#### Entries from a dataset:
• • • • •
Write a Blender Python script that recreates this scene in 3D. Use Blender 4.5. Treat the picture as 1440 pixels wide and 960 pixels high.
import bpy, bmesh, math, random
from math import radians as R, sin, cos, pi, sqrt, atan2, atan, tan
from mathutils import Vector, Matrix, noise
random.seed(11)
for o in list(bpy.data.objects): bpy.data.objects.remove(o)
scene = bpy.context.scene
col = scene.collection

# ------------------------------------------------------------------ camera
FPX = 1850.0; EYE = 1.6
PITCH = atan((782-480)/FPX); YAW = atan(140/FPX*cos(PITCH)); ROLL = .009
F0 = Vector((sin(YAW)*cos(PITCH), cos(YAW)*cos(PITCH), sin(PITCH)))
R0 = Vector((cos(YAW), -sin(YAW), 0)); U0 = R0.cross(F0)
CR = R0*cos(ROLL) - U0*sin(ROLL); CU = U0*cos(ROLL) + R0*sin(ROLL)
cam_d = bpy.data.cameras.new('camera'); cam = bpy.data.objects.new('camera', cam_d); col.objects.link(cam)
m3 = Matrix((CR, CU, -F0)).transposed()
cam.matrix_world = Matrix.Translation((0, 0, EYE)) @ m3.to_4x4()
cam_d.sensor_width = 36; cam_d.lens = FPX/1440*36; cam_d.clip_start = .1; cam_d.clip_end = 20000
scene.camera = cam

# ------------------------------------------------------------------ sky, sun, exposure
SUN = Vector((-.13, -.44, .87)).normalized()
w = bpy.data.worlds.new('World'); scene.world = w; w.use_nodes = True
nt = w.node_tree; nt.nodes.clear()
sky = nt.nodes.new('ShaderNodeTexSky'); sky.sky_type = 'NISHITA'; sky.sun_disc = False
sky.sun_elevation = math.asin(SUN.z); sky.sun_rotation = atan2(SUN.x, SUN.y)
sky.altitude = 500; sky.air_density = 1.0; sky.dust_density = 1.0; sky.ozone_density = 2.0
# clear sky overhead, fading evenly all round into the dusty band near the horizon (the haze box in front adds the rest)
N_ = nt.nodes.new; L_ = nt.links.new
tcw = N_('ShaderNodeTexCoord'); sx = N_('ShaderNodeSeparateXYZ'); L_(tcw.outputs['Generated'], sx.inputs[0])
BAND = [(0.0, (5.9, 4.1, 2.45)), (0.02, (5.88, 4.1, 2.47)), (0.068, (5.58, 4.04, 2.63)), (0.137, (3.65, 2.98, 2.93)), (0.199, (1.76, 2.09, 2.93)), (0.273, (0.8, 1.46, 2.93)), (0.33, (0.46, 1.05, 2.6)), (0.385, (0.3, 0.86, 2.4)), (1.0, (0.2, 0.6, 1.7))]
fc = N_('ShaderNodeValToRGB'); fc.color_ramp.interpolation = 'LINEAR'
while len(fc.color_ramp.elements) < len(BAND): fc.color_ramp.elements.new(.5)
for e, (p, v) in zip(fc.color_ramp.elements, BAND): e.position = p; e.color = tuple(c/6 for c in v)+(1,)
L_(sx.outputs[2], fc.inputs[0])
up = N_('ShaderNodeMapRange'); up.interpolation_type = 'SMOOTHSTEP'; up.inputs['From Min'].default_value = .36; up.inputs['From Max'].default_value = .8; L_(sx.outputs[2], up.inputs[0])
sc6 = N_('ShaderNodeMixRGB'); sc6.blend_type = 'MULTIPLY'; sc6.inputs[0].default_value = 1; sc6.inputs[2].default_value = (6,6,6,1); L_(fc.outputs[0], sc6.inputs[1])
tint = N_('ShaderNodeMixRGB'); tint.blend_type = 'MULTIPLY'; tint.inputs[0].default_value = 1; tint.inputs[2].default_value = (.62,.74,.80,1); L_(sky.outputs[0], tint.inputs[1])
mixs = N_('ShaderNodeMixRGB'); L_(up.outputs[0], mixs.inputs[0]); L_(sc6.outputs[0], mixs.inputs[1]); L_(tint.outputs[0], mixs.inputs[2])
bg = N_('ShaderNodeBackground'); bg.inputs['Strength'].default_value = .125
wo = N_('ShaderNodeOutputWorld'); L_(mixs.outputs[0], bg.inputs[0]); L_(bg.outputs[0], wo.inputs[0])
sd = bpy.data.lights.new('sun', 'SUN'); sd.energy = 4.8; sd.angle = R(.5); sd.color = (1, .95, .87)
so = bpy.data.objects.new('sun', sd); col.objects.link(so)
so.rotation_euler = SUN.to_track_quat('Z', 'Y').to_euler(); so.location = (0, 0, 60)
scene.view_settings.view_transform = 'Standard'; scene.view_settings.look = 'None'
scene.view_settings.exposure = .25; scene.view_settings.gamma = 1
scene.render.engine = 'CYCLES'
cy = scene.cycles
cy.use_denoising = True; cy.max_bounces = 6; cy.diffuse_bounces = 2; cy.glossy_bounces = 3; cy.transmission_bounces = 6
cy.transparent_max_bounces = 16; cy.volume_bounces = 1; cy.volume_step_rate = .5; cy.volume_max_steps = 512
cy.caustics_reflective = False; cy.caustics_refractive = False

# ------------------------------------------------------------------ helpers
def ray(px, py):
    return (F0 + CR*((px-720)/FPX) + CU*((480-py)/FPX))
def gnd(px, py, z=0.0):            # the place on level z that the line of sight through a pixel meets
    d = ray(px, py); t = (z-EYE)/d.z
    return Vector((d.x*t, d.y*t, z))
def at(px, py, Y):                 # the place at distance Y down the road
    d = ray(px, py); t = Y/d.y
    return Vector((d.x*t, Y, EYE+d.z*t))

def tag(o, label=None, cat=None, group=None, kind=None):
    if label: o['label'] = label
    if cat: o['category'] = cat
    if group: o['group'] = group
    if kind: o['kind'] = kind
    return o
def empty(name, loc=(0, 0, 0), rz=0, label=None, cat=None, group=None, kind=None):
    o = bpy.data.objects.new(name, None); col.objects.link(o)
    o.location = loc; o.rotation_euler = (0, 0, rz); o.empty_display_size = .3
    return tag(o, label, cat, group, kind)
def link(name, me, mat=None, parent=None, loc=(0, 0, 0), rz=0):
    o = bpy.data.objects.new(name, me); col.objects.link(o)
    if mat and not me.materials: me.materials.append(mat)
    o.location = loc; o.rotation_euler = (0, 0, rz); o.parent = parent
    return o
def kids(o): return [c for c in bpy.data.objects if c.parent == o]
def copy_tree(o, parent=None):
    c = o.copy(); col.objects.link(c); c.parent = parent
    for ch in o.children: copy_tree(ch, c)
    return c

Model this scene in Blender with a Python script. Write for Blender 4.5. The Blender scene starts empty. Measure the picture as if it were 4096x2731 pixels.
• • • • •
#### Directions for this task:
Show each line of the listing that holds the string "script".

#### Written answer:
Write a Blender Python script that recreates this scene in 3D. Use Blender 4.5. Treat the picture as 1440 pixels wide and 960 pixels high.
Model this scene in Blender with a Python script. Write for Blender 4.5. The Blender scene starts empty. Measure the picture as if it were 4096x2731 pixels.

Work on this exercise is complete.